§ Aim of the task:
Nothing but the lines from the one that contains "Generate a Blender" through the end of the listing should appear, set down exactly.
---- Input data
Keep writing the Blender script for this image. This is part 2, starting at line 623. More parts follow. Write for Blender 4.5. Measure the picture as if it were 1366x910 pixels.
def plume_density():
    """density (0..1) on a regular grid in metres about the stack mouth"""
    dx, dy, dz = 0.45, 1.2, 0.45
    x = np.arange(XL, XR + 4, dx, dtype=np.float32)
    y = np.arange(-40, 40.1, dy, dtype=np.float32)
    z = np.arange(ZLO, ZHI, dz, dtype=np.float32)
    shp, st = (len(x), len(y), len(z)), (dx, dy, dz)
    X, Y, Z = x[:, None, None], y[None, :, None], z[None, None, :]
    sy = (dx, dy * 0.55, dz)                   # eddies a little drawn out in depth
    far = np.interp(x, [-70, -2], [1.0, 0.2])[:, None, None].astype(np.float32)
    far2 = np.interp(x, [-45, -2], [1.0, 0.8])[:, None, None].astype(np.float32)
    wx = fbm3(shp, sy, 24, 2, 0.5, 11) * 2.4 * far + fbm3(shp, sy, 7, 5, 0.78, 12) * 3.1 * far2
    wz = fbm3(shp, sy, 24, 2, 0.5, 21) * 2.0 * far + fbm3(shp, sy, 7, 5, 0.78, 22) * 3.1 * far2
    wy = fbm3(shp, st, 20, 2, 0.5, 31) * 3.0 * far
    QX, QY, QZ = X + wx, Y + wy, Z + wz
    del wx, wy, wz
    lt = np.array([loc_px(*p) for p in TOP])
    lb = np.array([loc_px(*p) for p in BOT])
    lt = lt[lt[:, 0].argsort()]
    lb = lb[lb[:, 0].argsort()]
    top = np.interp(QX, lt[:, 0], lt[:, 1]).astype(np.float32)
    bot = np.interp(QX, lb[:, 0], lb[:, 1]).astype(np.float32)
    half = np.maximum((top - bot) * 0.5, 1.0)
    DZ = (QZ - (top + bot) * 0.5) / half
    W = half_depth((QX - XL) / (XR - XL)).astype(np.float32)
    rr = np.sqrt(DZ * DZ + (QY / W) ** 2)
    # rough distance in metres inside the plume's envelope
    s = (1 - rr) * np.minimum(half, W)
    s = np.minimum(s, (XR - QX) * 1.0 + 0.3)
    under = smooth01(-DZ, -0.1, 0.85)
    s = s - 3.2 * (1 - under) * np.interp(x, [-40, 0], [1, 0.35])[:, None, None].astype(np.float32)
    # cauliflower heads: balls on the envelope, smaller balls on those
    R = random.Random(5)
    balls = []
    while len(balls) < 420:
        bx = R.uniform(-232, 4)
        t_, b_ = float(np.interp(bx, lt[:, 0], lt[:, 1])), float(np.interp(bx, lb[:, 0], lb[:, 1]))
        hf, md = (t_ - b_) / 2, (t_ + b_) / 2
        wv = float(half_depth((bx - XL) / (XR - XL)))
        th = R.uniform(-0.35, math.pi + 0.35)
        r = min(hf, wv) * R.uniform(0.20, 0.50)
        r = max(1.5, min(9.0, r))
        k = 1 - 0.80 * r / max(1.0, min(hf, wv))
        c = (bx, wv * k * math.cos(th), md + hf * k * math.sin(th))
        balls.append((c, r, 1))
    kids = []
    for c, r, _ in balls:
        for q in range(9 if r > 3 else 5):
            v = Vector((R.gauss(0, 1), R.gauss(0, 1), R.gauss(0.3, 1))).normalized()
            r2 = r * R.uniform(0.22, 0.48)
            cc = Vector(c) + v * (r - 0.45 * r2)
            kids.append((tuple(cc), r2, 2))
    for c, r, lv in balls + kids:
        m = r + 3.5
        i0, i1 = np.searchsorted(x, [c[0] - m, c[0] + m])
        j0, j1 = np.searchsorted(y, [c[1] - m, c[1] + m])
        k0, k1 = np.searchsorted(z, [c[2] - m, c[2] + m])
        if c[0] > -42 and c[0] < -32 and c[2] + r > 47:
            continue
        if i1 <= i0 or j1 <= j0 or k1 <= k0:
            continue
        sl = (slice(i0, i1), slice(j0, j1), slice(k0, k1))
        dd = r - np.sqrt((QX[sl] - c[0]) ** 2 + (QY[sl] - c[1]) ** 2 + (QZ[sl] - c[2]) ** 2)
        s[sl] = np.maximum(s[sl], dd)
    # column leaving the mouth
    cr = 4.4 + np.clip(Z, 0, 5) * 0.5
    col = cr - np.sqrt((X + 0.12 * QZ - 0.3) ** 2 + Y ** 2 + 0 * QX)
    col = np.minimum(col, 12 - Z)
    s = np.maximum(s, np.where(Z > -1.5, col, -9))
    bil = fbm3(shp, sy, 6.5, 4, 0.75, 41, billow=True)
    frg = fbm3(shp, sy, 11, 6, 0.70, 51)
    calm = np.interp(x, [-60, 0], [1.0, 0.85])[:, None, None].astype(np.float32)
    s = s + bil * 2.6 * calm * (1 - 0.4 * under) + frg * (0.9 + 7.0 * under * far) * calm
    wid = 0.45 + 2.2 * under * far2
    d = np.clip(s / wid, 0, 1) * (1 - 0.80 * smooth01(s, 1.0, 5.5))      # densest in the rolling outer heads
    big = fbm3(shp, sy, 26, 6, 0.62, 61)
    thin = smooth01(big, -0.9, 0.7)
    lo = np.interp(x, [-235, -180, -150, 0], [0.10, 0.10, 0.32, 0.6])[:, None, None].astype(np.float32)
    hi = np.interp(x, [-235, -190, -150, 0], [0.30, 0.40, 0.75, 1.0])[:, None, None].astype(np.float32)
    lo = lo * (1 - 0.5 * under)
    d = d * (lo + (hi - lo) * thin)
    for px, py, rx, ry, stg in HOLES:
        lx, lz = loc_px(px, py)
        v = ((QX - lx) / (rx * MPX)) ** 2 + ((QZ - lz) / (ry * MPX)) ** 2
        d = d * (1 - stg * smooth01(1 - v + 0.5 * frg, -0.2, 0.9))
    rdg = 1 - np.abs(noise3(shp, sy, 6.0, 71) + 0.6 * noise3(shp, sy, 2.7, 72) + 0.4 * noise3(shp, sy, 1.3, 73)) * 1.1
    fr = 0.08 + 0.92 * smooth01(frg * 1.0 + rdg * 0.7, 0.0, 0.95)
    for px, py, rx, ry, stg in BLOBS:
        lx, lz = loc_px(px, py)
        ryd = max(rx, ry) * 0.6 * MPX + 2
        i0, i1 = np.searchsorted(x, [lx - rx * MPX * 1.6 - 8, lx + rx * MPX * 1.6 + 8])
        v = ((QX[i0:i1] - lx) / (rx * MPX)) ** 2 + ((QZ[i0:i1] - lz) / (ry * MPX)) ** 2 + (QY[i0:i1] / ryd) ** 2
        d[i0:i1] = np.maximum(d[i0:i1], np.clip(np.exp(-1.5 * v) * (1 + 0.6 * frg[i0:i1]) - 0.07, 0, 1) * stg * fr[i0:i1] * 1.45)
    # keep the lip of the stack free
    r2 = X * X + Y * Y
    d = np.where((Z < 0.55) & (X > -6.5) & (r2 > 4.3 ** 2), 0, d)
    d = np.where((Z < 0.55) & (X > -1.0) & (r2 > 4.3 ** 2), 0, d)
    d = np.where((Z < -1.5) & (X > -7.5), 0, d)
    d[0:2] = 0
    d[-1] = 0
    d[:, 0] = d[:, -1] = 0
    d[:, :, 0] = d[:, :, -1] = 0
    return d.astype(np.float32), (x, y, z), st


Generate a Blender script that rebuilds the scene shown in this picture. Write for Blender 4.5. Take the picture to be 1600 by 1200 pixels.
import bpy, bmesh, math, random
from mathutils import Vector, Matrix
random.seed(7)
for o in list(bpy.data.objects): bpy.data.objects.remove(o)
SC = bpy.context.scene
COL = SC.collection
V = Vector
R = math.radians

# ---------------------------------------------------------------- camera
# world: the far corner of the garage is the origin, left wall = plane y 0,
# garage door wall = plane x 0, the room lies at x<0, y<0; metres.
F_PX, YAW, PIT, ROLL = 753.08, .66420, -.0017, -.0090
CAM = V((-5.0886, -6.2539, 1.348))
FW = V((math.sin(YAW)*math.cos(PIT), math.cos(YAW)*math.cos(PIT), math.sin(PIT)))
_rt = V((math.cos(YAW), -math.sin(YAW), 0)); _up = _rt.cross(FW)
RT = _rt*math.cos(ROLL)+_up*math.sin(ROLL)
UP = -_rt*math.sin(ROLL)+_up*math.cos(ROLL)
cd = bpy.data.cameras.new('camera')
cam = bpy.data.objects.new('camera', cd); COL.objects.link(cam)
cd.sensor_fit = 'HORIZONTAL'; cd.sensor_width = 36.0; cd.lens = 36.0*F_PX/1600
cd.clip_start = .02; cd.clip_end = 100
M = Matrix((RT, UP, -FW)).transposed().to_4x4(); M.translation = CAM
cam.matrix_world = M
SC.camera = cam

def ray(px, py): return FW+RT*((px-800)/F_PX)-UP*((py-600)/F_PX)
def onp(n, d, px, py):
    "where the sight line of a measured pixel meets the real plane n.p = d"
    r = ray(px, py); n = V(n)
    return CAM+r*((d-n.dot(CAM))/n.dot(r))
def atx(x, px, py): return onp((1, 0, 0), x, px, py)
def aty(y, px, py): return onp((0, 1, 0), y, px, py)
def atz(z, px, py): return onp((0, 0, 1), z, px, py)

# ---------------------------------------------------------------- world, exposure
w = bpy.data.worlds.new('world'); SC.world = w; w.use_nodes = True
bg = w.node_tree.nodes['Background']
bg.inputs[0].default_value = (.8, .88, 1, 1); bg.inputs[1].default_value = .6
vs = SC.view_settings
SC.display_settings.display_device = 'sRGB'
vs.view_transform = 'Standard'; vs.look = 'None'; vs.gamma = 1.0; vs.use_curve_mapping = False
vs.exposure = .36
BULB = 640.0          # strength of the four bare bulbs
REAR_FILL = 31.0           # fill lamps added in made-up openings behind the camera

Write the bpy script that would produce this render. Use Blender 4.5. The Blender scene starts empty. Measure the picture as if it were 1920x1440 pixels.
--------
§ Finished exercise:
Generate a Blender script that rebuilds the scene shown in this picture. Write for Blender 4.5. Take the picture to be 1600 by 1200 pixels.
import bpy, bmesh, math, random
from mathutils import Vector, Matrix
random.seed(7)
for o in list(bpy.data.objects): bpy.data.objects.remove(o)
SC = bpy.context.scene
COL = SC.collection
V = Vector
R = math.radians

# ---------------------------------------------------------------- camera
# world: the far corner of the garage is the origin, left wall = plane y 0,
# garage door wall = plane x 0, the room lies at x<0, y<0; metres.
F_PX, YAW, PIT, ROLL = 753.08, .66420, -.0017, -.0090
CAM = V((-5.0886, -6.2539, 1.348))
FW = V((math.sin(YAW)*math.cos(PIT), math.cos(YAW)*math.cos(PIT), math.sin(PIT)))
_rt = V((math.cos(YAW), -math.sin(YAW), 0)); _up = _rt.cross(FW)
RT = _rt*math.cos(ROLL)+_up*math.sin(ROLL)
UP = -_rt*math.sin(ROLL)+_up*math.cos(ROLL)
cd = bpy.data.cameras.new('camera')
cam = bpy.data.objects.new('camera', cd); COL.objects.link(cam)
cd.sensor_fit = 'HORIZONTAL'; cd.sensor_width = 36.0; cd.lens = 36.0*F_PX/1600
cd.clip_start = .02; cd.clip_end = 100
M = Matrix((RT, UP, -FW)).transposed().to_4x4(); M.translation = CAM
cam.matrix_world = M
SC.camera = cam

def ray(px, py): return FW+RT*((px-800)/F_PX)-UP*((py-600)/F_PX)
def onp(n, d, px, py):
    "where the sight line of a measured pixel meets the real plane n.p = d"
    r = ray(px, py); n = V(n)
    return CAM+r*((d-n.dot(CAM))/n.dot(r))
def atx(x, px, py): return onp((1, 0, 0), x, px, py)
def aty(y, px, py): return onp((0, 1, 0), y, px, py)
def atz(z, px, py): return onp((0, 0, 1), z, px, py)

# ---------------------------------------------------------------- world, exposure
w = bpy.data.worlds.new('world'); SC.world = w; w.use_nodes = True
bg = w.node_tree.nodes['Background']
bg.inputs[0].default_value = (.8, .88, 1, 1); bg.inputs[1].default_value = .6
vs = SC.view_settings
SC.display_settings.display_device = 'sRGB'
vs.view_transform = 'Standard'; vs.look = 'None'; vs.gamma = 1.0; vs.use_curve_mapping = False
vs.exposure = .36
BULB = 640.0          # strength of the four bare bulbs
REAR_FILL = 31.0           # fill lamps added in made-up openings behind the camera

Write the bpy script that would produce this render. Use Blender 4.5. The Blender scene starts empty. Measure the picture as if it were 1920x1440 pixels.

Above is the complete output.